Col passare degli anni il ricordo di quello squadrone si fece più sbiadito. Colpa dei Celtics di Russell, creatori di una dinastia immortale, colpa anche della diffidenza verso un periodo comunque di basket pionieristico. A poco a poco ci si dimenticò delle gesta di quei Lakers, caduti in un oblio comunque immeritato. Lo stesso Mikan, dopo esser diventato commissioner ABA, ebbe innumerevoli problemi, tanto di salute quanto finanziari, sino alla morte che lo colse nel Giugno 2005.
Da dominatore a dominatore…; credits to: pinterest.com via Google
Negli ultimi anni però, la Lega aveva fatto di tutto per riportare in auge i Minneapolis Lakers. Venne consegnato un anello di campione NBA a tutti i superstiti del team e le stesse star contemporanee, a partire da Shaquille O’Neal, iniziarono a tributare i doverosi omaggi al primo grande big man che la pallacanestro ricordi, quel Mikan eletto quasi all’unanimità miglior giocatore dei primi 50 anni della storia della pallacanestro.

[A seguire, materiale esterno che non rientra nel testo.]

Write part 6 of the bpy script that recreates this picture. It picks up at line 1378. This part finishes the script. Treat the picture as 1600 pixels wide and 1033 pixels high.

E’ giusto celebrare e ricordare una squadra che, nei fatti, ha vinto quasi quanto i Bulls di Jordan, lo stesso numero di titoli degli Spurs e più di L.A. di inizio millennio pur, ovviamente, con un diverso tipo di avversari, sia quantitativamente che qualitativamente. La durezza di quegli anni, testimoniata dal fisico martoriato di Mikan, è comunque un certificato di validità di quanto fatto dai ragazzi di Kundla, in un’epoca in cui certamente i giocatori non ricevevano stipendi faraonici e non c’era la copertura mediatica odierna.
Quei 5 successi, più uno nella NBL, nessuno comunque potrà mai toglierli ad una squadra che è stata la prima vera dinastia NBA con la prima vera superstar della Lega, che metteva in soggezione gli avversari vincendo ancor prima della palla a due, per poi completare l’opera sul parquet. Perché il Pollard&Mikan, molto tempo prima di Shaq&Kobe, aveva associato, probabilmente per sempre, il termine “Lakers” a quello di “vincente”.